• [What is asked]: Pull out every line of the listing below where "pixels" appears.

• [Supplied data]:
▼▼▼
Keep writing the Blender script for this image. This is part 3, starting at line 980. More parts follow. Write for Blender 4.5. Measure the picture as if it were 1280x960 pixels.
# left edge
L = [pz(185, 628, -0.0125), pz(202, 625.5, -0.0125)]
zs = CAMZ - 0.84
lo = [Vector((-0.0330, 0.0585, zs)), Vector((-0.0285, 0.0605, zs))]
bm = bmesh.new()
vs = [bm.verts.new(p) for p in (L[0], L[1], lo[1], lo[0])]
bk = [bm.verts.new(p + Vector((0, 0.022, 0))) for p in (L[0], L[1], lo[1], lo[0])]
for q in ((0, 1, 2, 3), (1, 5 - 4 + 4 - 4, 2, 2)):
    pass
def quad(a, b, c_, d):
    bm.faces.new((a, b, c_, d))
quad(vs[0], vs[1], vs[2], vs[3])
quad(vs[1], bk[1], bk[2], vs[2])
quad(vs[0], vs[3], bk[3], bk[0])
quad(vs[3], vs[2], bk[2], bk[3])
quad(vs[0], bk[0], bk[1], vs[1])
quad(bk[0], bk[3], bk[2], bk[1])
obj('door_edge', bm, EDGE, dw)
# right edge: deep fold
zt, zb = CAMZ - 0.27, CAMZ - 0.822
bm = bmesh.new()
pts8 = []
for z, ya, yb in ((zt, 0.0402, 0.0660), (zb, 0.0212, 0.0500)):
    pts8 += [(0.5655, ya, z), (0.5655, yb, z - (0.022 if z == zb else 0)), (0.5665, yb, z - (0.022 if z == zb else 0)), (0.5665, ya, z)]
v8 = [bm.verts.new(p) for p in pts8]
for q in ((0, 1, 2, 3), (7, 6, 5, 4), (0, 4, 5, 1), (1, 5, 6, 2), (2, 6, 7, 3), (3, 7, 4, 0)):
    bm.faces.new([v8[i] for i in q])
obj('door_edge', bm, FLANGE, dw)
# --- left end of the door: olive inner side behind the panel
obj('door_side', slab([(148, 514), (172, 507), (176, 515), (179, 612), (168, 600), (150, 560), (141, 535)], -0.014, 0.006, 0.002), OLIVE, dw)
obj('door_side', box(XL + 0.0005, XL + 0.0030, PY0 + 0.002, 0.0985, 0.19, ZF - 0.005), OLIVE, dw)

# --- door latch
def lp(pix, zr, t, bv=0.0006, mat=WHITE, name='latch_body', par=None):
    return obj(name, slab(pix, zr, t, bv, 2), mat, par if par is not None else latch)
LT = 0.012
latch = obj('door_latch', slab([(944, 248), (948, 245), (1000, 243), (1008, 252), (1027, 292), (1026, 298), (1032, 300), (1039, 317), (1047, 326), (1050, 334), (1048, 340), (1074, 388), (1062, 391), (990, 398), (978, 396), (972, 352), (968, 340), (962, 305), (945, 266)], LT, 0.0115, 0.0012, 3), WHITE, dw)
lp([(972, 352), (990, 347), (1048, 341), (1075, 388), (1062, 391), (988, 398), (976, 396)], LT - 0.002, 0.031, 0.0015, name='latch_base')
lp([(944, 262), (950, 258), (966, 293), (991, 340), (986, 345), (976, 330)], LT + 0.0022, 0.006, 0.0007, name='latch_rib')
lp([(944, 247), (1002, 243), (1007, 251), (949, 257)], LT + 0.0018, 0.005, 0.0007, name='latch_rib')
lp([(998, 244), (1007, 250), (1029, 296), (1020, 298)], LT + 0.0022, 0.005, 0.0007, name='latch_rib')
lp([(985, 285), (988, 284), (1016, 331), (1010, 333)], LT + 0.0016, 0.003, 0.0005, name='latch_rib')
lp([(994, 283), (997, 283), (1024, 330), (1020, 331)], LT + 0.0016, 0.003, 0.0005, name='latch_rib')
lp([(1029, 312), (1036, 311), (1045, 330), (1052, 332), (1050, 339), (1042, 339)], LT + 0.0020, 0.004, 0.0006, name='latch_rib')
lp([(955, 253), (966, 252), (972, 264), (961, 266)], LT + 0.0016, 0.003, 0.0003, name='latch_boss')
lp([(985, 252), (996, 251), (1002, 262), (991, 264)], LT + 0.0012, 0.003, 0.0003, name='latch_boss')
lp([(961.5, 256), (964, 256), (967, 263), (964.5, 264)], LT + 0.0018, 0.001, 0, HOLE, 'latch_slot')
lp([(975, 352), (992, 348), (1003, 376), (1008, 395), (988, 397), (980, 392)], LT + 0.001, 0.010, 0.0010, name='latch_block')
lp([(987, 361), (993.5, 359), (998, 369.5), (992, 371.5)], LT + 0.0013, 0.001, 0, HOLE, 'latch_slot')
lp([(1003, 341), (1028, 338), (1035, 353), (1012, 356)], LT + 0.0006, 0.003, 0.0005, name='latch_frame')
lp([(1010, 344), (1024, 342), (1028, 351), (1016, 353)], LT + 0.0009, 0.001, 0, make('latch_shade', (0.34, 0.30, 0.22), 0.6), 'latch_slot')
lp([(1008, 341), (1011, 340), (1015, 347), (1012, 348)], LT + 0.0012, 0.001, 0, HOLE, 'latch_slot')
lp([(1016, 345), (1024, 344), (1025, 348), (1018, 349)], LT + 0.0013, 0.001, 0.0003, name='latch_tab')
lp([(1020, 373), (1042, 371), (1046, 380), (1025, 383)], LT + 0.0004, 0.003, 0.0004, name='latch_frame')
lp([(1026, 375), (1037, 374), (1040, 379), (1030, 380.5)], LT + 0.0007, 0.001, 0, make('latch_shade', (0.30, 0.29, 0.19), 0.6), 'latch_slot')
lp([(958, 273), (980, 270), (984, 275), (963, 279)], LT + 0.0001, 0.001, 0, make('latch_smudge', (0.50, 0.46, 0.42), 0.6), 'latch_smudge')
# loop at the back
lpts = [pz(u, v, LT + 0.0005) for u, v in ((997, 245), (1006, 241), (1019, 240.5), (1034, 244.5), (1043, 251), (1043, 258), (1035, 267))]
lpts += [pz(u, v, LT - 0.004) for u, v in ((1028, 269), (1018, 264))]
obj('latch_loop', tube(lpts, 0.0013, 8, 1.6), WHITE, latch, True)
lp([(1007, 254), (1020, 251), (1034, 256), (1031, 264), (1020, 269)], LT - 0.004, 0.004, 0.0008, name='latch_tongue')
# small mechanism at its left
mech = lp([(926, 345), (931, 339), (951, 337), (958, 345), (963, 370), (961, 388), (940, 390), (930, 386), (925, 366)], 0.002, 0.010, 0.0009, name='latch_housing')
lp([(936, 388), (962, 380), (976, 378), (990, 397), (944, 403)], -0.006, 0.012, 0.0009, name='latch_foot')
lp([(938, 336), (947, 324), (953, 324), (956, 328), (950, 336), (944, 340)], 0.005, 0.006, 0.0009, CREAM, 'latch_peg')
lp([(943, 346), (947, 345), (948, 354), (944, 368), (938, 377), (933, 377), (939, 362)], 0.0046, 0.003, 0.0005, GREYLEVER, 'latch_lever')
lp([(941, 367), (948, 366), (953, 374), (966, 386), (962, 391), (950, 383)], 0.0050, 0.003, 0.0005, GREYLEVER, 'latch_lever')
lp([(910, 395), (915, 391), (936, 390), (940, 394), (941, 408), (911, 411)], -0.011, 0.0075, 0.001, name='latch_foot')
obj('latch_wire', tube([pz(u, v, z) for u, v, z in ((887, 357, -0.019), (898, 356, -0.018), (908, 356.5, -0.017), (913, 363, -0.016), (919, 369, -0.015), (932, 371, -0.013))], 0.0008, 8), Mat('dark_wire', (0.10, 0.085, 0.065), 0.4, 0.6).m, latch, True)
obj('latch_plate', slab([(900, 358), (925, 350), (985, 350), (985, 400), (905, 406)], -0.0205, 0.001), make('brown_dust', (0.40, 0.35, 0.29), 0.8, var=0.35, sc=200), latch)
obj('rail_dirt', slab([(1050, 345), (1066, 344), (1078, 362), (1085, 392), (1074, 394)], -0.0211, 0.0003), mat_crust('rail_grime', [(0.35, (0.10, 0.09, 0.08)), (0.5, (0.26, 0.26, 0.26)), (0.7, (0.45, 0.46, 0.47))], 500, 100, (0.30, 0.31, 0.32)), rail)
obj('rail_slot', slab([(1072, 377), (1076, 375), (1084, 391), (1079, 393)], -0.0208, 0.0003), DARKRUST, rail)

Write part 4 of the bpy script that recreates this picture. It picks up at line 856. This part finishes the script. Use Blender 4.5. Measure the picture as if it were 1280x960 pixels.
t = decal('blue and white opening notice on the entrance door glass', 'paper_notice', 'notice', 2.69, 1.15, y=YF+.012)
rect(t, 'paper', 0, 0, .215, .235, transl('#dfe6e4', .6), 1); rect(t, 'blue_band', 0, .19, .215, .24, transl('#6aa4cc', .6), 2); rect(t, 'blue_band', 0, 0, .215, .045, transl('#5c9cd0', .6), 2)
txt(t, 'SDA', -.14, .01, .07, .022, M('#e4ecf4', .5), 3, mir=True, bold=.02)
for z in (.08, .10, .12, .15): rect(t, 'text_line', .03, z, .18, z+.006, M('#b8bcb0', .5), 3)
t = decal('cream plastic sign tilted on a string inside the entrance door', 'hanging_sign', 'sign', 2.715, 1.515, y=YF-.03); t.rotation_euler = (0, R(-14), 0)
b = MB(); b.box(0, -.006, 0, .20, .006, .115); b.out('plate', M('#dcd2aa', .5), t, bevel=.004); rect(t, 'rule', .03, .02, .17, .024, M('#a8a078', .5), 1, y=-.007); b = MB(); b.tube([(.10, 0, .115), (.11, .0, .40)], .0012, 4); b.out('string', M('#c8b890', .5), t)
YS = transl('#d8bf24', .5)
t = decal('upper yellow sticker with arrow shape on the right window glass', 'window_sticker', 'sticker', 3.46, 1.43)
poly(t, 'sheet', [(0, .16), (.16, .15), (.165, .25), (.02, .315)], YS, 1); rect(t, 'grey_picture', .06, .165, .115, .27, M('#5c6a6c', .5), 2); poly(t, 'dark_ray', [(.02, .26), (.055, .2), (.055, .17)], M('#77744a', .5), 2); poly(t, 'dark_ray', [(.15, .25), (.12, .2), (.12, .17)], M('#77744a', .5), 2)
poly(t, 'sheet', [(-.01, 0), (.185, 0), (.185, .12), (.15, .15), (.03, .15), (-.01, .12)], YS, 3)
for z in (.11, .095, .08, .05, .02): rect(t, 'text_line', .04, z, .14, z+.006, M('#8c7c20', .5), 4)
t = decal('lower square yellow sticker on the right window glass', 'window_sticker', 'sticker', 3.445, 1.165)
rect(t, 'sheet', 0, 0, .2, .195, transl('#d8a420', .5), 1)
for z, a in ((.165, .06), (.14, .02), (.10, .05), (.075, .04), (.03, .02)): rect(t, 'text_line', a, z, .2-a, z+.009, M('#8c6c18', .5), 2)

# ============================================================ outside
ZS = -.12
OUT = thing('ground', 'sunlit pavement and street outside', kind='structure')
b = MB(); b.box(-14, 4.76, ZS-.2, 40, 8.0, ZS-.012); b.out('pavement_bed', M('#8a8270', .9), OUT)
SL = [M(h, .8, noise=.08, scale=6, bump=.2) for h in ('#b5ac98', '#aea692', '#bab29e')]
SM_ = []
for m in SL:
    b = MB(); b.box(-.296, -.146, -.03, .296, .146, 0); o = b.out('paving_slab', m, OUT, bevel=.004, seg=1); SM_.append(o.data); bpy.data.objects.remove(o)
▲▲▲
• [Exercise response]:
Keep writing the Blender script for this image. This is part 3, starting at line 980. More parts follow. Write for Blender 4.5. Measure the picture as if it were 1280x960 pixels.
Write part 4 of the bpy script that recreates this picture. It picks up at line 856. This part finishes the script. Use Blender 4.5. Measure the picture as if it were 1280x960 pixels.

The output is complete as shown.